start

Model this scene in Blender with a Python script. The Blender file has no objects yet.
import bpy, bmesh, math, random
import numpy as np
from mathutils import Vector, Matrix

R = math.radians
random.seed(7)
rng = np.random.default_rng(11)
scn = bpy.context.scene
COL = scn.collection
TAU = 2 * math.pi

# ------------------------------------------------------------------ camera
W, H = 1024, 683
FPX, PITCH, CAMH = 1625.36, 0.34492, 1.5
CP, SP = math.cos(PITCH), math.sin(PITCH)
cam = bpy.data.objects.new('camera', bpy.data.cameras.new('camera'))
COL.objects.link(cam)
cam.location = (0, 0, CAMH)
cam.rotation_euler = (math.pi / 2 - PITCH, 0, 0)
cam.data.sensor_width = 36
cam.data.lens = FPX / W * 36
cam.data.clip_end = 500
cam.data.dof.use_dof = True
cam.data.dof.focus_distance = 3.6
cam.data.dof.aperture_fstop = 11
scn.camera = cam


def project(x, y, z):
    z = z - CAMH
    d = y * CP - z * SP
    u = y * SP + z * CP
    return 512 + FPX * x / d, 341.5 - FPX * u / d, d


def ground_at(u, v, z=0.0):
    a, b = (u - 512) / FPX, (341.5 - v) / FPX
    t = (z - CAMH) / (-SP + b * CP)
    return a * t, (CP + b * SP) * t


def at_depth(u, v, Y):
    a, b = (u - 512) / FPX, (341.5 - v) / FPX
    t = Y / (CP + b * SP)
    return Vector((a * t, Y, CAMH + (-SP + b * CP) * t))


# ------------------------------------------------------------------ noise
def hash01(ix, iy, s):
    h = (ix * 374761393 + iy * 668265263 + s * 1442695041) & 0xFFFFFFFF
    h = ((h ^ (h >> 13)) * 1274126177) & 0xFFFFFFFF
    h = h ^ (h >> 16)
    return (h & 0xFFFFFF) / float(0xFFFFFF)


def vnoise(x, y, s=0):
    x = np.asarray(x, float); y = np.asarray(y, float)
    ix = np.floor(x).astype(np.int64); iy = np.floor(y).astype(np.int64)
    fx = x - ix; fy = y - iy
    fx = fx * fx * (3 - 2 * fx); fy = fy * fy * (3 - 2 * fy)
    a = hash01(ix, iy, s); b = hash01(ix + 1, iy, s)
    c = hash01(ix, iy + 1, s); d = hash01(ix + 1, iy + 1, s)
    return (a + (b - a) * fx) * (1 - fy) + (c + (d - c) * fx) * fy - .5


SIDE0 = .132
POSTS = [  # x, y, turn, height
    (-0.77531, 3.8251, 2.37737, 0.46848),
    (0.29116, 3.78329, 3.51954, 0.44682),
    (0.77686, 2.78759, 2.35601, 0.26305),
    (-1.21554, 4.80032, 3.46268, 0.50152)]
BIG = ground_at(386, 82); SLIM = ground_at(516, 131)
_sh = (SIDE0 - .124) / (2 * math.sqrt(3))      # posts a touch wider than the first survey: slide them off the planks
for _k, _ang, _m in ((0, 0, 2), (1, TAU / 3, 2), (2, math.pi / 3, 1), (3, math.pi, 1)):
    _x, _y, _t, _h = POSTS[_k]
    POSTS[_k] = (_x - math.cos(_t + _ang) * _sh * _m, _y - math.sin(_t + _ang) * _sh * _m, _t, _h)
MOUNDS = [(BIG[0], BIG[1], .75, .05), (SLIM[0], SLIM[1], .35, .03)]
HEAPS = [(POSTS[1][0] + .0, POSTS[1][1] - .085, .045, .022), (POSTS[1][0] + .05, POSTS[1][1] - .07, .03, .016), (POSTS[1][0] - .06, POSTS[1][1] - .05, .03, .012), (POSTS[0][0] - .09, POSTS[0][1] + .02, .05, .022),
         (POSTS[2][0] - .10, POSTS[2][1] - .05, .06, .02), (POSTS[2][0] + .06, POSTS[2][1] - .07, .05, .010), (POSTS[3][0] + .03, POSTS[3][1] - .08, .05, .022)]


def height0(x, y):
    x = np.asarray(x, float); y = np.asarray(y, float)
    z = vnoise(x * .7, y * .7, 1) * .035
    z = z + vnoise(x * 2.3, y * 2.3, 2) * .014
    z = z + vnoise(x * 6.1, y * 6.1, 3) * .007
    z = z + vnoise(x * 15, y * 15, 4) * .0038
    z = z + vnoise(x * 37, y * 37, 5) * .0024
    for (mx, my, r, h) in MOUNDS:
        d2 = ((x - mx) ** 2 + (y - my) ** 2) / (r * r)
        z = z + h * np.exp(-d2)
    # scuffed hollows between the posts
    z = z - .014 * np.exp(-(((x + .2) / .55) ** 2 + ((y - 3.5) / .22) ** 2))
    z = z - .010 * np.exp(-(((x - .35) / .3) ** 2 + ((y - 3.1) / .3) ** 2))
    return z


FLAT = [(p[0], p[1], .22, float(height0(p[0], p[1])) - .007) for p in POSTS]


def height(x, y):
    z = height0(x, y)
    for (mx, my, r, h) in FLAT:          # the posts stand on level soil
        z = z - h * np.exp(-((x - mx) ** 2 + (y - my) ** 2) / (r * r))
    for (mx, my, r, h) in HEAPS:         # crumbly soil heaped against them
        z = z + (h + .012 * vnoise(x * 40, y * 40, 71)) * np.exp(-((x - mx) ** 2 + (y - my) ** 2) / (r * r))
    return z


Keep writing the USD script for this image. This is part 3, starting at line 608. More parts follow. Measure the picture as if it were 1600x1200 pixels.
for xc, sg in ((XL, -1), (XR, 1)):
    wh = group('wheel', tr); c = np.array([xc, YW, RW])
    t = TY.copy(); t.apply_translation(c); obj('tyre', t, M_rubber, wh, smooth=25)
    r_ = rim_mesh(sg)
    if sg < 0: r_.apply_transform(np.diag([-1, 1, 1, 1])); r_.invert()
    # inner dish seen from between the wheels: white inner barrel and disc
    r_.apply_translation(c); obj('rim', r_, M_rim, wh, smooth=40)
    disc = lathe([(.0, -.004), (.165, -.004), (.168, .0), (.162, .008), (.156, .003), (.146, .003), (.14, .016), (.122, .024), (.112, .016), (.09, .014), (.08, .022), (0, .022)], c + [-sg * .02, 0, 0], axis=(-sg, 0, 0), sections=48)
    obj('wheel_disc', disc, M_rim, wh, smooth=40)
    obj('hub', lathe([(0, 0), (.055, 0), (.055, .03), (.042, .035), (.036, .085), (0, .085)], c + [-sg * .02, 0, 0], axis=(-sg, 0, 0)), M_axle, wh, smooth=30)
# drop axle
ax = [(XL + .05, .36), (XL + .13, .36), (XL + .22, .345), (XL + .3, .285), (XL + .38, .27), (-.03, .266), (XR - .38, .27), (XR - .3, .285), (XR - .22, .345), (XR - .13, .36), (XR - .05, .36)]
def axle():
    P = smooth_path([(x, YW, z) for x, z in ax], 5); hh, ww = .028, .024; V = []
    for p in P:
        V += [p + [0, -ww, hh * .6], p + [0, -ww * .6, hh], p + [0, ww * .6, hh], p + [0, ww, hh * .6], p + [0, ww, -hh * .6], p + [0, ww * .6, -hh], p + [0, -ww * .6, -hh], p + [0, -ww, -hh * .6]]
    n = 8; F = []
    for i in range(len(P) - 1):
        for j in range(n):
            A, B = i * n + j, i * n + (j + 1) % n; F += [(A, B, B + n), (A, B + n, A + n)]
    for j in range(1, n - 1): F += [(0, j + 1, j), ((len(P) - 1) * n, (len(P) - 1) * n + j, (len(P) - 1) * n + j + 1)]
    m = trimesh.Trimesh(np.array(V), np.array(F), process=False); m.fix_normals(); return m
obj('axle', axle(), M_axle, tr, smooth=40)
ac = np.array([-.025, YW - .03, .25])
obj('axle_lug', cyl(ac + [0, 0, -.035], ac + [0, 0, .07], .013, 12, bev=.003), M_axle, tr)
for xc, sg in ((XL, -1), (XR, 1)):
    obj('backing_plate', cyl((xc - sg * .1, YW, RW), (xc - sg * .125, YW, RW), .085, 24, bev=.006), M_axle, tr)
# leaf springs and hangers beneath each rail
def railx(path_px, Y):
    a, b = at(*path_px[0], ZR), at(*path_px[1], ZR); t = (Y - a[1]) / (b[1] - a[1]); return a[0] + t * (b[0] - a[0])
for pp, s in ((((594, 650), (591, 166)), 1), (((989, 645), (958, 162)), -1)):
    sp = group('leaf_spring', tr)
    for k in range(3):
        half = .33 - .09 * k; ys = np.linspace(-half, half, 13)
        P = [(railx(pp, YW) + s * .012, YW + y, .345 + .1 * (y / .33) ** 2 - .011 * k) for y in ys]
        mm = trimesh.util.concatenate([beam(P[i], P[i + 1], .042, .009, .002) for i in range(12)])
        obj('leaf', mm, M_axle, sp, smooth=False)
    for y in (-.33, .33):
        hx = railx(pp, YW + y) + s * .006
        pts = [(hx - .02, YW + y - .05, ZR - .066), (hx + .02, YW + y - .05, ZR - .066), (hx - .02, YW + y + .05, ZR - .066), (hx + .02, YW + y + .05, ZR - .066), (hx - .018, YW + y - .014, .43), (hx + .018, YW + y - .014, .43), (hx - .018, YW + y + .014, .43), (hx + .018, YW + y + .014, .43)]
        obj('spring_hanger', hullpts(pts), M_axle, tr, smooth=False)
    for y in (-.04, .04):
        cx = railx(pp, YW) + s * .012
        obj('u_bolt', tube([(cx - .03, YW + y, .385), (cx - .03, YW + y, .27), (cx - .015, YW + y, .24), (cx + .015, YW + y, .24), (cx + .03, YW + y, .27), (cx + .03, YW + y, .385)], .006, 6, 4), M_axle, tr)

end

What to work on:
Return exactly the lines that run from the top of the listing above to the line containing "return (a +", please, keeping both end lines and leaving out everything else.

The output:
Model this scene in Blender with a Python script. The Blender file has no objects yet.
import bpy, bmesh, math, random
import numpy as np
from mathutils import Vector, Matrix

R = math.radians
random.seed(7)
rng = np.random.default_rng(11)
scn = bpy.context.scene
COL = scn.collection
TAU = 2 * math.pi

# ------------------------------------------------------------------ camera
W, H = 1024, 683
FPX, PITCH, CAMH = 1625.36, 0.34492, 1.5
CP, SP = math.cos(PITCH), math.sin(PITCH)
cam = bpy.data.objects.new('camera', bpy.data.cameras.new('camera'))
COL.objects.link(cam)
cam.location = (0, 0, CAMH)
cam.rotation_euler = (math.pi / 2 - PITCH, 0, 0)
cam.data.sensor_width = 36
cam.data.lens = FPX / W * 36
cam.data.clip_end = 500
cam.data.dof.use_dof = True
cam.data.dof.focus_distance = 3.6
cam.data.dof.aperture_fstop = 11
scn.camera = cam


def project(x, y, z):
    z = z - CAMH
    d = y * CP - z * SP
    u = y * SP + z * CP
    return 512 + FPX * x / d, 341.5 - FPX * u / d, d


def ground_at(u, v, z=0.0):
    a, b = (u - 512) / FPX, (341.5 - v) / FPX
    t = (z - CAMH) / (-SP + b * CP)
    return a * t, (CP + b * SP) * t


def at_depth(u, v, Y):
    a, b = (u - 512) / FPX, (341.5 - v) / FPX
    t = Y / (CP + b * SP)
    return Vector((a * t, Y, CAMH + (-SP + b * CP) * t))


# ------------------------------------------------------------------ noise
def hash01(ix, iy, s):
    h = (ix * 374761393 + iy * 668265263 + s * 1442695041) & 0xFFFFFFFF
    h = ((h ^ (h >> 13)) * 1274126177) & 0xFFFFFFFF
    h = h ^ (h >> 16)
    return (h & 0xFFFFFF) / float(0xFFFFFF)


def vnoise(x, y, s=0):
    x = np.asarray(x, float); y = np.asarray(y, float)
    ix = np.floor(x).astype(np.int64); iy = np.floor(y).astype(np.int64)
    fx = x - ix; fy = y - iy
    fx = fx * fx * (3 - 2 * fx); fy = fy * fy * (3 - 2 * fy)
    a = hash01(ix, iy, s); b = hash01(ix + 1, iy, s)
    c = hash01(ix, iy + 1, s); d = hash01(ix + 1, iy + 1, s)
    return (a + (b - a) * fx) * (1 - fy) + (c + (d - c) * fx) * fy - .5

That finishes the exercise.